During the election campaign, Obama would occasionally express interest in choosing Supreme Court justices with real-world experience and “empathy” for the struggles of the little guy. At the time, most observers assumed that he would probably wind up with a very conventional nominee anyway, because anyone outside the cloistered worlds of the appeals courts or the academy would have a tough time surviving the post-Bork confirmation process. However, looking at the GOP’s hilariously inept attacks on Obama’s criteria for choosing judges, I’m starting to think that he should go ahead and pick his model jurist after all.

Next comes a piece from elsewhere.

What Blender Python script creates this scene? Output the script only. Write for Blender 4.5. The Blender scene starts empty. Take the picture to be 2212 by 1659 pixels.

As Dahlia Lithwick explains in Slate, Republicans seem to have decided that their best offense is to declare empathy a dangerous quality in a judge. It’s hard to see how you endear yourself to the American people by taking a principled stand against the consideration of any injustices that they may be facing. And it’s even more difficult to see this strategy working when the messengers are as imperfect as Michael Steele (Sample argument: “I’ll give you empathy. Empathize right on your behind!”) and John Yoo, who is at least extremely sincere in his lack of humanity. (One of the more memorable moments in Yoo’s book is the part where he arrives at Guantanamo Bay for the first time and muses that it would make “great beachfront property.”) But Steele hasn’t given up. In fact, he’s found a posterboy for the travesties of justice that occur when you turn an empathist loose on the bench — the beauty pageant bench, that is.
Here’s Steele on Bill Bennett’s radio show, striving to connect Supreme Court nominations with Miss USA judge Perez Hilton (who would probably be very surprised to hear himself described as empathetic):
What was so outstanding about Miss California, let’s do a little parallel… This is what an empathetic judge looks like,” Steele said of celeb-blogger Perez Hilton. “The empathetic judge in this case, the judge of the beauty pageant, asked this woman a question and instead of taking her answer at face value, he was empathetic to a particular community and he thought her answer should be favorably disposed towards that particular community… This is the slippery slope this nation is putting itself on and I’m telling you folks to stop it. Don’t go there.”
With an opposition like this, Obama’s court battle may turn out to be far smoother than anyone expects.